Accounting conundrum hits Zim companies

Gamuchirai Tsokota

Listed retail concern, Powerspeed Electrical Limited has described the company’s accounting system as a nightmare due to the “mixture” of United States dollars with bond notes and real time gross settlement (RTGS)balances in the financial statements.

The company’s managing director, Hilton Macklin, labelled the mixture as “zollars’, highlighting that there was need to read the income statements with caution because of this headache. The headache appears to be spread across all companies in Zimbabwe where government has said it would maintain the 1:1 exchange rate.

“We are mixing (US) dollars and Zollars and we are putting them into the accounting system as if they are equal when we all know that they not equal,” Macklin at the company’s analyst briefing on Tuesday.

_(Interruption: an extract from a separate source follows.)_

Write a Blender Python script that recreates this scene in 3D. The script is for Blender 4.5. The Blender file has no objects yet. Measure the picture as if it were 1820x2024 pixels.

He said in addition to the headache,  companies also have an additional burden in the accounting system, especially on how to treat the two percent tax per every transaction, recently introduced by Finance and Economic Development Minister, Mthuli Ncube.

“Unfortunately we keep on having this burden of regulations and bureaucracy and difficulties put on top of what is left of the formal sector for example we just had the two percent tax on transactions.  Yet there is no way of differentiating the transactions…so we need to
go through every single transfer and see if we should have been charged or not. If we were charged when it was not supposed to we have to go back to the bank and get it reversed; it is just an added burden. We now need more clerks and that means increased costs.”

Recently, Zimbabwe Revenue Authority (ZIMRA) commissioner general Faith Mazani directed that companies that sell their products in the United States dollars would be required to pay their tax obligations with the greenback.

“Now we have been told that we have to pay our value added tax (VAT) in US dollars when you have one accounting system and all dollars are accounted for as the same. How do we separate the VAT in dollars to ‘zollars’?” Macklin asked.

“We also have the VAT withholding tax every time we pay our supplier we have to withhold a third of VAT and give that to ZIMRA and get a copy of that transaction and give it to the supplier so that they can claim it off their VAT. Say we are supposed to pay the supplier a $100 we now pay $110 with the $10 for VAT the other $5 of the VAT goes to ZIMRA. Reconciling this is a nightmare,” he added.

In its financial results for the year to September 2018, Powerspeed reported a 53 percent increase in turnover to $82, 5 million compared to $53, 9 million recorded in the previous year. Gross profit rose by 66, 2 percent to $22, 1 million during the period under review from $13,3 million reported in the previous year.

The worsening foreign currency situation has forced companies to source the foreign
currency from the black market, where premiums are higher, adding on to the costs of doing business. Macklin, however, told Business Times that the concept of foreign currency shortage was just a propaganda fallacy.

“Forex shortage is a fallacy that is being used for propaganda,” he said. “If I have an ounce of gold and I say I want $ 2 000 for it no one will take it but if I say I want $ 1 000 for it will go just like that.  If you try and force somebody to take something of a lower value in return of something of higher value but if you have something of value there is no problem of getting dollars in.